Suivre les évolutions technologiques
Le KML/PSL s’attache à la création et la mise en œuvre de systèmes qui rendent accessibles les connaissances collectives. Les process se pensent à l’aune des outils garantissant que les informations soient récupérables et réutilisables. Il n’est d’ailleurs pas anodin de remarquer que Beatriz Chatain n’est pas une ancienne avocate, ni une ancienne juriste, mais une professionnelle des systèmes d’information. Si le contenu revêt une importance évidente, sans moyen de l’organiser, de le diffuser et de le partager, peu de chance de le voir survivre aux mois et années qui passent.

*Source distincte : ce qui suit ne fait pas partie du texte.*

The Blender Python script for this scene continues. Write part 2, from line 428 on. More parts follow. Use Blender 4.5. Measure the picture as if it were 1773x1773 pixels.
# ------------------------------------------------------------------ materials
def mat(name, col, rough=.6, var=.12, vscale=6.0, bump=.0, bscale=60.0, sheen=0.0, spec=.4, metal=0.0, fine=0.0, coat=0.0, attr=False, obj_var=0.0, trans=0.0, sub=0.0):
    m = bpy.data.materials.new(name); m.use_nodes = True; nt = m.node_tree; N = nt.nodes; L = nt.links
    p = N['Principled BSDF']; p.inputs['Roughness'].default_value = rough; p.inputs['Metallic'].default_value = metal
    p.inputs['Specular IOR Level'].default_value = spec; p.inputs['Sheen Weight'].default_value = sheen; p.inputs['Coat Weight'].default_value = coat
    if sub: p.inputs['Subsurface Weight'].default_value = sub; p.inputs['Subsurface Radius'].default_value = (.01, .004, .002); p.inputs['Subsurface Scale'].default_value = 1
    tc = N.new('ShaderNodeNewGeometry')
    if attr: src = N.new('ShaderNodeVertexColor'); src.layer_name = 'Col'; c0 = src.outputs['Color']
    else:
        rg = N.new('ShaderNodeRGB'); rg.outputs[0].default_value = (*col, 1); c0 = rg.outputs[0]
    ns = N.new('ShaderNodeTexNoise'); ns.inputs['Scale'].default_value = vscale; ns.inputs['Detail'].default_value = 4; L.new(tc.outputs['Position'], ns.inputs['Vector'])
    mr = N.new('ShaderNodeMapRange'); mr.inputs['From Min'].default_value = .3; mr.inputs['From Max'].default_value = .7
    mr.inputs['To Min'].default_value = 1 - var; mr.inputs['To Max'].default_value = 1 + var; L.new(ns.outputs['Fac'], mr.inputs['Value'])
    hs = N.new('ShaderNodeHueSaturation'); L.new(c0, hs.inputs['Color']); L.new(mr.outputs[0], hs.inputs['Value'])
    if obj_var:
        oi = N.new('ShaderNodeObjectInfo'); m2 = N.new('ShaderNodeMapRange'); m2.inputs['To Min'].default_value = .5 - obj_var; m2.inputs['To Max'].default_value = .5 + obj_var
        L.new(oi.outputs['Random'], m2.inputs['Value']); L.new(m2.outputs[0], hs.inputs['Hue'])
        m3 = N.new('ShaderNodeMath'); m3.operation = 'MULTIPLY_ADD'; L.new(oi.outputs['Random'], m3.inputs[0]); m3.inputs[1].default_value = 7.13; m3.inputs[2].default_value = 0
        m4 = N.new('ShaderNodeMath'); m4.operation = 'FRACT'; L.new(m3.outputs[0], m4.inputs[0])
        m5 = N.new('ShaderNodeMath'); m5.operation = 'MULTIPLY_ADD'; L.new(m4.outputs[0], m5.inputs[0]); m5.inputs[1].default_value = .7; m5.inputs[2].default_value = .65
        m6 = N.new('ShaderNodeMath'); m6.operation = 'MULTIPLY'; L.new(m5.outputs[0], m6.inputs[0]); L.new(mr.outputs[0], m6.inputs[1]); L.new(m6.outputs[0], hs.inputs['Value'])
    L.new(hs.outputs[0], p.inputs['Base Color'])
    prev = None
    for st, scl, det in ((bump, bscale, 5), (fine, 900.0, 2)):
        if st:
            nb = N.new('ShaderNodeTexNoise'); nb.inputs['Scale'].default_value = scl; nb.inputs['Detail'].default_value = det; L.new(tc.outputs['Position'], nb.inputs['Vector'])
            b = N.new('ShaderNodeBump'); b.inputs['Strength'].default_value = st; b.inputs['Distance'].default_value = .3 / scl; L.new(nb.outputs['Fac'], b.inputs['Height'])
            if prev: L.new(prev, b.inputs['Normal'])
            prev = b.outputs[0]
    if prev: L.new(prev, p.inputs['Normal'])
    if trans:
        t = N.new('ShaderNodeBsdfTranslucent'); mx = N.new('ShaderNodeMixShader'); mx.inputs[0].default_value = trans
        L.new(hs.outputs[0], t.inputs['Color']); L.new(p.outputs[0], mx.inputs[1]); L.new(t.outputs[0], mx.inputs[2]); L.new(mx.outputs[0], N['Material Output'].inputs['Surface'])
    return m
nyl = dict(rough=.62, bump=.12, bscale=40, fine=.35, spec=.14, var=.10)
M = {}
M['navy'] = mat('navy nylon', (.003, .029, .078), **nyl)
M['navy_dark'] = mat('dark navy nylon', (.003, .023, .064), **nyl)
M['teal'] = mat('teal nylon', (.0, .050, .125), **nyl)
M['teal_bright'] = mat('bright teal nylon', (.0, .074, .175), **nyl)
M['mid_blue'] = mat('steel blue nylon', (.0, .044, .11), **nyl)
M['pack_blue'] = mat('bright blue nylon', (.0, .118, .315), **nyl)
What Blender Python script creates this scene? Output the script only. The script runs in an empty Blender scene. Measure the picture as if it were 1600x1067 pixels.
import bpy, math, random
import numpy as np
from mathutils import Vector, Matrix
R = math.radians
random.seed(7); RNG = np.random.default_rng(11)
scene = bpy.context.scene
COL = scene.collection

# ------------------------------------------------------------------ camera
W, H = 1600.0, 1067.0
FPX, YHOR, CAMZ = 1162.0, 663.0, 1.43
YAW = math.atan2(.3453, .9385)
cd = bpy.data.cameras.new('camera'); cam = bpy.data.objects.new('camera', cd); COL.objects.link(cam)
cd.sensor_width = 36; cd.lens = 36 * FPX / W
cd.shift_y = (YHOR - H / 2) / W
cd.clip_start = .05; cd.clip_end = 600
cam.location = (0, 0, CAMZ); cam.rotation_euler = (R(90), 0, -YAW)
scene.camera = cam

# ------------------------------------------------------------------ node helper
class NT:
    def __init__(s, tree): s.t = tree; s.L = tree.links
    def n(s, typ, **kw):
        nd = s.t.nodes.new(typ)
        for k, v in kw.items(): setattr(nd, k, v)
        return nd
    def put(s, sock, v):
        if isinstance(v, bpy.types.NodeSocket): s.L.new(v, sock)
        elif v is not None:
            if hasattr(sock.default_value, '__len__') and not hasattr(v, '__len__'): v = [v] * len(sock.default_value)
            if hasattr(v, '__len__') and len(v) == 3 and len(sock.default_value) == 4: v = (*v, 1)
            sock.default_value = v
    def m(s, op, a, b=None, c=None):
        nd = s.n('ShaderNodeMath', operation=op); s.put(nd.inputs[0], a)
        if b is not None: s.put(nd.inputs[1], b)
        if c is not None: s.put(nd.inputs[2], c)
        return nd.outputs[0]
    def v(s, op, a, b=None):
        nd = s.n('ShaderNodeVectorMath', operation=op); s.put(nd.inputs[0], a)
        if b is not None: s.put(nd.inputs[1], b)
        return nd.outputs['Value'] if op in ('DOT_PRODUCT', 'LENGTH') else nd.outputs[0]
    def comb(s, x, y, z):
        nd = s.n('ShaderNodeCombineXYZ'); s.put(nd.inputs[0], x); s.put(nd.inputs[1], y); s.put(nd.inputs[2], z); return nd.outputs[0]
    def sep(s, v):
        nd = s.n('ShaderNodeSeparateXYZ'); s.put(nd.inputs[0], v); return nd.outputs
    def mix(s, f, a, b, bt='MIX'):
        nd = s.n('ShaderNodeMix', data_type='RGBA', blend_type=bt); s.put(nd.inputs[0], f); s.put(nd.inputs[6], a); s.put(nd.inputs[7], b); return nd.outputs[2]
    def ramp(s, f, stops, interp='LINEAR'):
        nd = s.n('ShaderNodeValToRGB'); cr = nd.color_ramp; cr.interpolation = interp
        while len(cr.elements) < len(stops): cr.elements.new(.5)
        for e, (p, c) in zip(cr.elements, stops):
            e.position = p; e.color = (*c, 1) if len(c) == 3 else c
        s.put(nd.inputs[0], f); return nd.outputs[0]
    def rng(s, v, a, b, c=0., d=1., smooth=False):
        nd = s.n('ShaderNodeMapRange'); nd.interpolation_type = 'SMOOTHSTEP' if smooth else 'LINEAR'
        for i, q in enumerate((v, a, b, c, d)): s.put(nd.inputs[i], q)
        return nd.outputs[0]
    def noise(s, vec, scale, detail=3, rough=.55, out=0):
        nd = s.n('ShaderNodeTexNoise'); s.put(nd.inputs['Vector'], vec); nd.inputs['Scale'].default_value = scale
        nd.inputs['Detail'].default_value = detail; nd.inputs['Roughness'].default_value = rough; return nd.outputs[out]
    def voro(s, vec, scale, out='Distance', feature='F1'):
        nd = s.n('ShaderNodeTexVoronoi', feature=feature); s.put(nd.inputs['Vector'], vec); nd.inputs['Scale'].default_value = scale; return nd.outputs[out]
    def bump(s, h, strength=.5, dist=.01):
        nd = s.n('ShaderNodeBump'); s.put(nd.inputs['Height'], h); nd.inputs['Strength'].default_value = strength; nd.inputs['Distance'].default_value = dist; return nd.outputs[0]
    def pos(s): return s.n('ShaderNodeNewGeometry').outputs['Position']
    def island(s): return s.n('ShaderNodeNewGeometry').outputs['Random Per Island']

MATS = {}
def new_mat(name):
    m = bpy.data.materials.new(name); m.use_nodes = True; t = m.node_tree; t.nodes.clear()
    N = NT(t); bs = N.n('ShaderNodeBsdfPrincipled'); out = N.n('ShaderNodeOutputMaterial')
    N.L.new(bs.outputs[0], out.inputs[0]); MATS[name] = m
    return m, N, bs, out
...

Chez DLA Piper, une plateforme de contract management permet aux équipes de travailler ensemble sur le même espace collaboratif du début à la fin incluant la signature électronique. « Les grandes évolutions sont les innovations technologiques. Les legaltech sont des outils de facilitation. Elles se concentrent sur l’automatisation des documents mais il faudra toujours des KML pour élaborer le protocole ou pour accompagner les utilisateurs dans le changement induit par les outils et la transformation digitale », conclut Isabelle Eid.